■ **Short exercise**
Start at the line containing "Write the bpy", stop at the line containing "rad = math.radians", and please reproduce every line in between, both ends included, without pictures.

■ **Rows from a dataset**
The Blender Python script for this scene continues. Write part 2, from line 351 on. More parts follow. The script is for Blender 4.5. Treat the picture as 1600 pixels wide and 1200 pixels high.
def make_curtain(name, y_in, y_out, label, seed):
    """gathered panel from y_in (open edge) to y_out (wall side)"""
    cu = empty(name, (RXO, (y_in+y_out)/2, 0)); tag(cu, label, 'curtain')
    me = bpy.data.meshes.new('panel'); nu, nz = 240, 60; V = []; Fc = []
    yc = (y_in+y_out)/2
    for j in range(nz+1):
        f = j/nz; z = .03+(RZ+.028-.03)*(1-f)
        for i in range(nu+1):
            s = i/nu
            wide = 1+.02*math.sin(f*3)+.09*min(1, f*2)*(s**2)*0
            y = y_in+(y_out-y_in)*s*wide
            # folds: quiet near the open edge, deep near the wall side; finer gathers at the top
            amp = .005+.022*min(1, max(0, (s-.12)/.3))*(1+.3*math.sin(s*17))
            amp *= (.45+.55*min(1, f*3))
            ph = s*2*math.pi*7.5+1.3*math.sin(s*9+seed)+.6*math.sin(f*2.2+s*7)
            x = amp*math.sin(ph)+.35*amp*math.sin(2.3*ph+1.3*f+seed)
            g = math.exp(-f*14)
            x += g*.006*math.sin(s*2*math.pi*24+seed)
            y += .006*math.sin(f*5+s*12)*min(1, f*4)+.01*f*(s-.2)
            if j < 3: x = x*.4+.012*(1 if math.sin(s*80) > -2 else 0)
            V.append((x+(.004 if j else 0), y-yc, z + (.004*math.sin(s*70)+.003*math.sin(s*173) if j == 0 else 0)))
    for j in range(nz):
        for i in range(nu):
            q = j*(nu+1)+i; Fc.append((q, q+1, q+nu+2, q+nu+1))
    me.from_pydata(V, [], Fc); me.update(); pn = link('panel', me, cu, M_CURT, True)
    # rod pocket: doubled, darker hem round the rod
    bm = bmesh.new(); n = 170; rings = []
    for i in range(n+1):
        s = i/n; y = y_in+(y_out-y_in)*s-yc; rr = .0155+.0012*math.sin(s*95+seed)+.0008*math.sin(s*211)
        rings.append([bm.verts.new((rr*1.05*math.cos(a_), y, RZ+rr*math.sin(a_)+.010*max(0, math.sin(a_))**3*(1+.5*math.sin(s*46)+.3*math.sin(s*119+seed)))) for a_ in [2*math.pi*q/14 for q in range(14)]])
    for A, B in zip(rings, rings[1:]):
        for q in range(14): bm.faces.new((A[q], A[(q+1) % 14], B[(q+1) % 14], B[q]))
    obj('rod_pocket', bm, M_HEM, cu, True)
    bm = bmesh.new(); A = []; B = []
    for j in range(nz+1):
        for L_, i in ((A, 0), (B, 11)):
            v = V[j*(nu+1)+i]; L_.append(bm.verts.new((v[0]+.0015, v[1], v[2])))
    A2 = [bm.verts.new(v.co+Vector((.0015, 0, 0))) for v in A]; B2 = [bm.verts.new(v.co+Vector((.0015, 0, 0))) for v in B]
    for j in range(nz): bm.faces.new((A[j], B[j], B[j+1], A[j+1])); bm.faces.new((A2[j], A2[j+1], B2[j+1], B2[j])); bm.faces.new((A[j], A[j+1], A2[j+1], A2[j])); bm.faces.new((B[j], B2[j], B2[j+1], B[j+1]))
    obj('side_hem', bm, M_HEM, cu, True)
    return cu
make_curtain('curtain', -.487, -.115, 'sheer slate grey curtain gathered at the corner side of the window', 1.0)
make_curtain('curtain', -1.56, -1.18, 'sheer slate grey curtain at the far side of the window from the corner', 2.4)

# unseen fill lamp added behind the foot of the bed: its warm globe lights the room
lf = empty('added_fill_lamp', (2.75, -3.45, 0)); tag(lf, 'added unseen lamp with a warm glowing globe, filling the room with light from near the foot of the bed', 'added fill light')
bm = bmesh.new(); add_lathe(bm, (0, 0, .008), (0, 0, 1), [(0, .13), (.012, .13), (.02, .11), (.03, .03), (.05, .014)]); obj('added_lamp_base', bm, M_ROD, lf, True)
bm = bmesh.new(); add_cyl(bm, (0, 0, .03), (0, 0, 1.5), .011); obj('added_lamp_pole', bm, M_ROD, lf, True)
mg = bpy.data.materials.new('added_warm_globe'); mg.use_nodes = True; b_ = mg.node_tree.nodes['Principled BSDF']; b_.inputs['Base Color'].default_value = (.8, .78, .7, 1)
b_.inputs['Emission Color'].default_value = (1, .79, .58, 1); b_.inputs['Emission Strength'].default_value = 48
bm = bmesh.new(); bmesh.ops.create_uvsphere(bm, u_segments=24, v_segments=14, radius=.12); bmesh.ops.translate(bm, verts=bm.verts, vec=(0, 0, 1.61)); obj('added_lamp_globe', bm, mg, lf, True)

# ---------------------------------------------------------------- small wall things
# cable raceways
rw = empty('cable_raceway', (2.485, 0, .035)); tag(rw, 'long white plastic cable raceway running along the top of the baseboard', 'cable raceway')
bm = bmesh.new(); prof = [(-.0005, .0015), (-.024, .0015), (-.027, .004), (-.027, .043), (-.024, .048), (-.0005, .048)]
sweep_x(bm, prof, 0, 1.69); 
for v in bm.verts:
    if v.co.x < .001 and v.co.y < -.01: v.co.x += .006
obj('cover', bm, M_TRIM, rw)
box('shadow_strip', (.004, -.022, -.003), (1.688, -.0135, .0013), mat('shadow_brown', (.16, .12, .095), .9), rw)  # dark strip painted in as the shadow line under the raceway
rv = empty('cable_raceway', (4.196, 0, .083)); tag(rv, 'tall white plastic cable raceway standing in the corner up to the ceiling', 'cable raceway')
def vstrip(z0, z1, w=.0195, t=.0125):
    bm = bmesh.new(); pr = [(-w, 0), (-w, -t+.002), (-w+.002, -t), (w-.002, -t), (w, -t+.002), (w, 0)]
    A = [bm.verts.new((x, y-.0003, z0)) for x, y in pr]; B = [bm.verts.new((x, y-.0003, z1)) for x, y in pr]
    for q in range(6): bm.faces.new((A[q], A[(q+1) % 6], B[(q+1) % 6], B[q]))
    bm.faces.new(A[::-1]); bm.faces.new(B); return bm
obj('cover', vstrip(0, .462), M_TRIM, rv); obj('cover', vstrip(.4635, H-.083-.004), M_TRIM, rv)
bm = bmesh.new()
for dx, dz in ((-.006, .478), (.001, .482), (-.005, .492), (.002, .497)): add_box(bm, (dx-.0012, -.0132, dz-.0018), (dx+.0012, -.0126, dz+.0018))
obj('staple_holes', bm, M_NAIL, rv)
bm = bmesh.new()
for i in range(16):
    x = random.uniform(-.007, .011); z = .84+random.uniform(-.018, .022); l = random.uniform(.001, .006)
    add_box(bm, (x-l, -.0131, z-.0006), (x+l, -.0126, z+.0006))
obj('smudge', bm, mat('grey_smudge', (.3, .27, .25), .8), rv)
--
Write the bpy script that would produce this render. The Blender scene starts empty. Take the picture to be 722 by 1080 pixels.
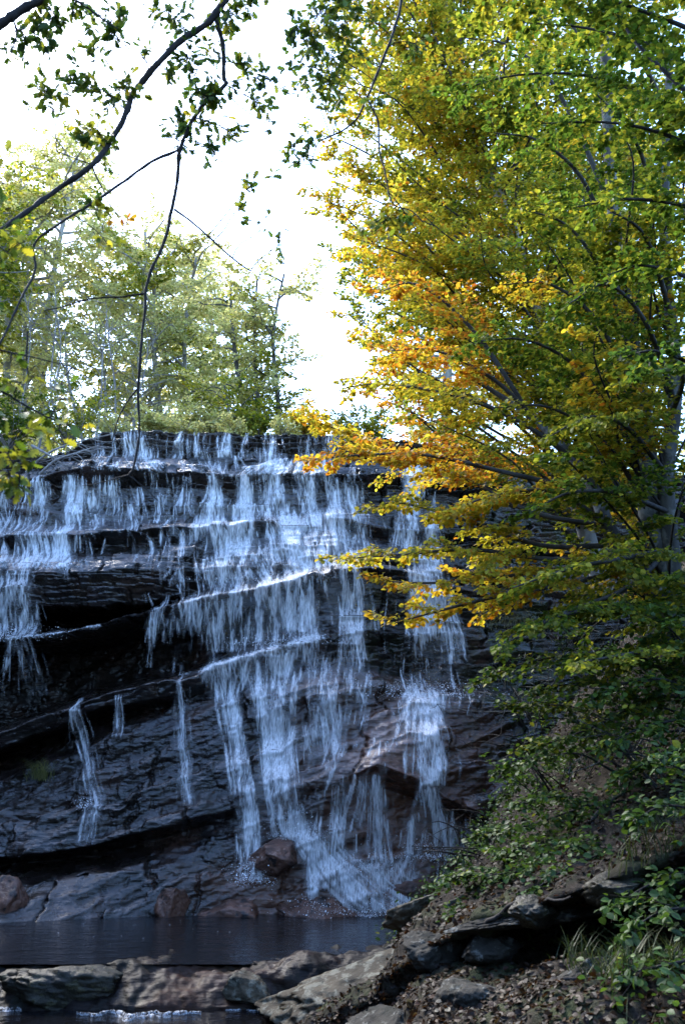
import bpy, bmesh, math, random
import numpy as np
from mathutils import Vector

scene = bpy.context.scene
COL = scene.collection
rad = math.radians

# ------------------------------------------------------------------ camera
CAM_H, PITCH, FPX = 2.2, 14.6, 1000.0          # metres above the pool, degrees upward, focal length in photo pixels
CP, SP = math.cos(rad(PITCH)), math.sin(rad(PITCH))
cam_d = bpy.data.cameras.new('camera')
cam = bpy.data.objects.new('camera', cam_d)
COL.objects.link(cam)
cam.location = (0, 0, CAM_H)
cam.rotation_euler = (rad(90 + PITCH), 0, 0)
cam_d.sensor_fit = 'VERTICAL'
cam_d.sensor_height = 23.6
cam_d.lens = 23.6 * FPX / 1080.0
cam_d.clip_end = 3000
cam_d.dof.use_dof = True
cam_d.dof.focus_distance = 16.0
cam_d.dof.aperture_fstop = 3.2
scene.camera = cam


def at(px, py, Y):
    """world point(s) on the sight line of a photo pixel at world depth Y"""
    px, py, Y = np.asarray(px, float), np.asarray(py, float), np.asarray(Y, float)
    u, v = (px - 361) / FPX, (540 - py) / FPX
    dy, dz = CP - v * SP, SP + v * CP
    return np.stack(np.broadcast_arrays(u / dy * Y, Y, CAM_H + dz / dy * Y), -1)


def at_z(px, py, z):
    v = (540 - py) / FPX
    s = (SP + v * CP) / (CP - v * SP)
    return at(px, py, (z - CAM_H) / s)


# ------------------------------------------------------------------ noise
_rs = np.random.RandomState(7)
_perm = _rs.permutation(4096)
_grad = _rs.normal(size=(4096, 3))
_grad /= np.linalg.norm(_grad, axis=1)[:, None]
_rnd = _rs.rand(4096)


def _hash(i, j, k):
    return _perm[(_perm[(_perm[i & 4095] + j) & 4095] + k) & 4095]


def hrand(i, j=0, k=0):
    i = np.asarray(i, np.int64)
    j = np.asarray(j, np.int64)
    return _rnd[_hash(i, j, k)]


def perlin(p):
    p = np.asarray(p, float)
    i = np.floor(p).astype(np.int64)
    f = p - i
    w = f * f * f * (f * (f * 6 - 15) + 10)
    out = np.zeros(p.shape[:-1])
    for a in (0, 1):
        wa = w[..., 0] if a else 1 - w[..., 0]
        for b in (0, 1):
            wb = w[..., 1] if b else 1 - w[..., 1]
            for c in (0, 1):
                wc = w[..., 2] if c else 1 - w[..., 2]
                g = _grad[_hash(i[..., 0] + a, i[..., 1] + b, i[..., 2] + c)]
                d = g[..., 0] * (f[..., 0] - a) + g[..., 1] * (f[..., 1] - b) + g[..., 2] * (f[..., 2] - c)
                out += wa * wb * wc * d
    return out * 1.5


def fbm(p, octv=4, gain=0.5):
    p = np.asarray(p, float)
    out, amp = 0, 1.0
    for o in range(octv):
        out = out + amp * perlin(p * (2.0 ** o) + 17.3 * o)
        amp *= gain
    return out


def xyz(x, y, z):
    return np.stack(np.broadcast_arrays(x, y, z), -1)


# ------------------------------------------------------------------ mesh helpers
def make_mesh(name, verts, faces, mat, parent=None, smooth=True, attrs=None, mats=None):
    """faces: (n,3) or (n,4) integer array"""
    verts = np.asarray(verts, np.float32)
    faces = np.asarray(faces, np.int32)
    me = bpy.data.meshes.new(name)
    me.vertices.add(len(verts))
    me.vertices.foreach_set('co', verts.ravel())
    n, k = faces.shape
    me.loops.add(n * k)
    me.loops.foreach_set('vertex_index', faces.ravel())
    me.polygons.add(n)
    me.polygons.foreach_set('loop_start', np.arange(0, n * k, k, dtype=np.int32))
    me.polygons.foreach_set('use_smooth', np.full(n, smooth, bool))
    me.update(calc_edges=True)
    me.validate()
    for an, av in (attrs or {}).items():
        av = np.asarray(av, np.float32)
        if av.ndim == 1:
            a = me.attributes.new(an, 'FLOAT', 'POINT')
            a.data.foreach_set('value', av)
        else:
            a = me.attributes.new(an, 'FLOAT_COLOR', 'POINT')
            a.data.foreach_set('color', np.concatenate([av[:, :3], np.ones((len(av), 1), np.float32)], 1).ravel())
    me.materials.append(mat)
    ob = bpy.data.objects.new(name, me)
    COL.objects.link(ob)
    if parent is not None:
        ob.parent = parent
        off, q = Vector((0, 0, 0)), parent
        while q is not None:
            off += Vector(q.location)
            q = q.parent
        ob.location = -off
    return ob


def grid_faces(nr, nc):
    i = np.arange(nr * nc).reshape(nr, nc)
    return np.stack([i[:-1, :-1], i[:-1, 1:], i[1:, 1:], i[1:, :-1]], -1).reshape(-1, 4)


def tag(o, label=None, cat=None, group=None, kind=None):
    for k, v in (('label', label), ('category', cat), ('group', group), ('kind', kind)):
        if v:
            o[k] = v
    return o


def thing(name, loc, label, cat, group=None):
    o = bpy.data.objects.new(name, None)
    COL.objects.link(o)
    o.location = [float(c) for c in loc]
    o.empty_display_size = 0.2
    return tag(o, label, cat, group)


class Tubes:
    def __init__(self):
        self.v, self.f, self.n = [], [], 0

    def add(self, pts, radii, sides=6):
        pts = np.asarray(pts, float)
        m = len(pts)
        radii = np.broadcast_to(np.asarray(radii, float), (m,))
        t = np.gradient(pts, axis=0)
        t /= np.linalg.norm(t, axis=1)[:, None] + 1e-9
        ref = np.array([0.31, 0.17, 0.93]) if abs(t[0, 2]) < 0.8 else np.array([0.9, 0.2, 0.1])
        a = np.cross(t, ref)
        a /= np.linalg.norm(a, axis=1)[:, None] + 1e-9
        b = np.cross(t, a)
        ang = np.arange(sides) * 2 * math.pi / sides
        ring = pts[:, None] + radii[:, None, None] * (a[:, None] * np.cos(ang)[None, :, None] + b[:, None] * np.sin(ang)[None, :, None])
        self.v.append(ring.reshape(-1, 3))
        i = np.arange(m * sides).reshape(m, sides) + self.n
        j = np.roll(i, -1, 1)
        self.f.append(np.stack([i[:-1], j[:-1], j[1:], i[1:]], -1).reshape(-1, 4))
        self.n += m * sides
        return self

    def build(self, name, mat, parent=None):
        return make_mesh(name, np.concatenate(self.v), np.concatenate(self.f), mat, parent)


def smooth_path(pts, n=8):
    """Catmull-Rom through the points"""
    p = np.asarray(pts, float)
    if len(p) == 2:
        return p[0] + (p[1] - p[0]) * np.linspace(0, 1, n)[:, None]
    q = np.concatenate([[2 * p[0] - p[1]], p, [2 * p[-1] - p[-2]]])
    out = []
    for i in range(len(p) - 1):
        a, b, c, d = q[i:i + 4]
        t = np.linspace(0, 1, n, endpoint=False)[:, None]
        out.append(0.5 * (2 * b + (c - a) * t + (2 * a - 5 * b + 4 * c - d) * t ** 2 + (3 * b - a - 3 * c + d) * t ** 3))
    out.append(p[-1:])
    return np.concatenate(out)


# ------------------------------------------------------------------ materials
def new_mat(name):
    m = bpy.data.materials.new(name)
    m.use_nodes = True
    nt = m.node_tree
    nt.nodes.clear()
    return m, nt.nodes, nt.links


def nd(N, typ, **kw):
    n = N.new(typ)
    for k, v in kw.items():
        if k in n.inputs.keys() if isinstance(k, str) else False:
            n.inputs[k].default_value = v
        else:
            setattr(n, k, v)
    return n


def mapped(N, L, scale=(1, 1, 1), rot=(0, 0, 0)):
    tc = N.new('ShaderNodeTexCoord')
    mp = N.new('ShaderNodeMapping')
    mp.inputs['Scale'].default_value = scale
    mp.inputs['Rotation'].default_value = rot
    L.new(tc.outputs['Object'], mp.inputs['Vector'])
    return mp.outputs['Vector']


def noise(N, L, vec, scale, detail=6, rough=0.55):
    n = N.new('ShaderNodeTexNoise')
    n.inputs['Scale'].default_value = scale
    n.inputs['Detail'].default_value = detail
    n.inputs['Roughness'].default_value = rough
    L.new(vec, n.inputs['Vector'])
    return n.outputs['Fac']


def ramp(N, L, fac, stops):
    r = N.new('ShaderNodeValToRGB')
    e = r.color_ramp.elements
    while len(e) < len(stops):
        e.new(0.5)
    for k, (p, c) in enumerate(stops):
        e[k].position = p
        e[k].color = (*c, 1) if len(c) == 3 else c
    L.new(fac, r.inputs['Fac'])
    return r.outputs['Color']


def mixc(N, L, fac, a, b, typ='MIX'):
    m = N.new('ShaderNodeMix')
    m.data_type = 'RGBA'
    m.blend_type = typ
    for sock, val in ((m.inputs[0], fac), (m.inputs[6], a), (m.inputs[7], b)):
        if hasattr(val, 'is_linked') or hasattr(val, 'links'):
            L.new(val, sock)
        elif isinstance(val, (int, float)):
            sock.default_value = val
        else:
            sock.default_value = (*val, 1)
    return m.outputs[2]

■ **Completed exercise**
Write the bpy script that would produce this render. The Blender scene starts empty. Take the picture to be 722 by 1080 pixels.
import bpy, bmesh, math, random
import numpy as np
from mathutils import Vector

scene = bpy.context.scene
COL = scene.collection
rad = math.radians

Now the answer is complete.